On the other hand perhaps I’ll read the cited papers and think, hmm, OK, I’ve never seen such an unreplicated statistical hot mess, it’s nothing but self-evident fakery. But if I don’t read them, I’ll never know.

Somewhat contradictorily, given her claims of how well-proven psi phenomena have been by science, she also provided possibly the first potential answer for “why can’t you do an experiment to show it then?” that I haven’t found entirely hand-wavy and inconsistent.

It comes down to the assumptions that the scientific method is somewhat predicated on: we can be independent and objective observers, at least in theory if not in practice. But if everything is consciousness, if our minds can interact with matter as some psi advocates claim, then is this necessarily true? Strong vibes - and indeed explicit mention - of some interpretations of the famous double-slit experiment are to be found here.

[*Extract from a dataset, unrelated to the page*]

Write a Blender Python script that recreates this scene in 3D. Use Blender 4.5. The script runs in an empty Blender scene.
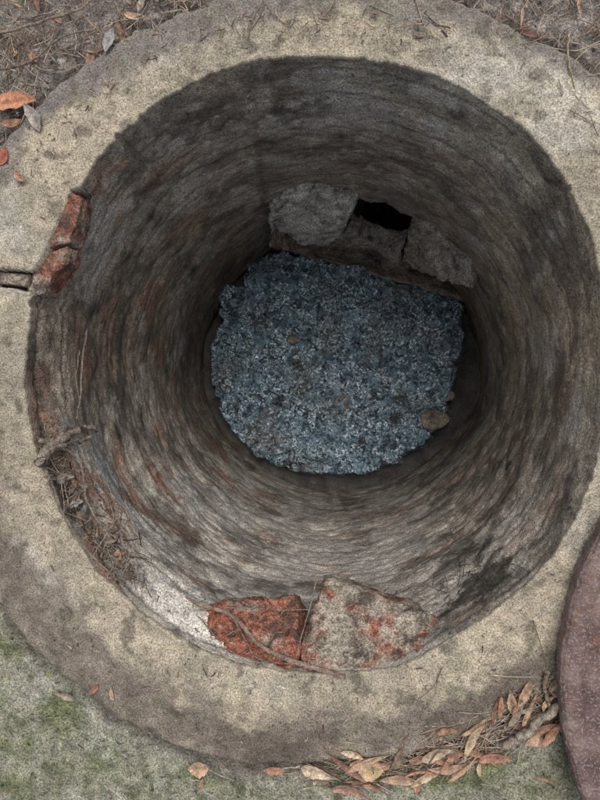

I’m not sure that it provides a fully convincing explanation, unless we live in a kind of trickster universe, overseen by Descarte’s Evil Demon - something to be fair which might explain recent world events better than most other attempts but which of course has the handy property of being able to explain everything you could ever imagine in an unfalsifiable way - but it’s certainly a point that my mind will enjoy chewing on over time.

After all, as she quotes William James as saying:

First, you know, a new theory is attacked as absurd; then, it is admitted to be true, but obvious and insignificant; finally, it is seen to be so important that its adversaries claim that they themselves discovered it.